What’s Actually Happening
The thing is, some sites rank brilliantly for voice searches without doing anything special. Why? Because they focus on answering questions clearly and naturally. You know, like actual humans would.
Take “accountants in Milton Keynes”. Someone typing might search “business accountant Milton Keynes”, while a voice searcher might ask “Find me a chartered accountant near me who handles limited companies.” Different phrasing, same intent – and good content answers both.
What Works In Voice Search
Write like a real professional talking to real business owners. If your copywriting website sounds like it was written by someone who’s never seen a brief, you’re doing it wrong. Use natural phrases like “How much should I budget for..” and “What’s included in…” – things that actual clients ask.
Nail Your Local Game
Voice searches often have local intent, even in B2B. Make sure Google knows exactly where you serve. Someone asking “find a business accountant in Milton Keynes who understands tech companies” needs to find you, not some generic national firm.
Structure That Makes Sense
Break your content into logical sections that answer specific questions.
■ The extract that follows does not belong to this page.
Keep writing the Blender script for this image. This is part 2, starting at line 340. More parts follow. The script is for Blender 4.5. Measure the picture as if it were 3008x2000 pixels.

If someone’s voice searching about self-assessment deadlines or copywriting rates, they should find your pricing and service information quickly.
Sort Your Basic SEO First
Good technical SEO and proper schema markup help any kind of search. Get your foundations right instead of chasing voice search magic tricks.
Here’s What’s Pointless And Actually Hurts
- Creating separate “voice-optimised” pages – absolute nonsense. You’re just duplicating content and confusing everyone.
- Stuffing your content with “Ok Google” and “Hey Siri” because you think it helps. It doesn’t. It makes you look desperate.
- Overthinking natural language patterns instead of just writing clearly.
- Panicking about voice search killing traditional SEO. It’s not.
Looking Ahead To 2025
Voice search isn’t replacing traditional search any more than video calls replaced meetings. It’s just another way for people to find what they need. With more businesses integrating voice commands into their workflow (think voice-activated CRMs and project management tools), the line between typed and spoken searches is blurring.
Stop Making It Complicated
Stop treating voice search like it’s from another planet. Focus on creating clear, helpful content that actually answers client questions. Whether someone’s typing, talking, or sending a carrier pigeon, they still need their accounts done or their copy written.
If your content helps solve real business problems and reads naturally, you’re already optimised for voice search. Don’t let anyone tell you otherwise.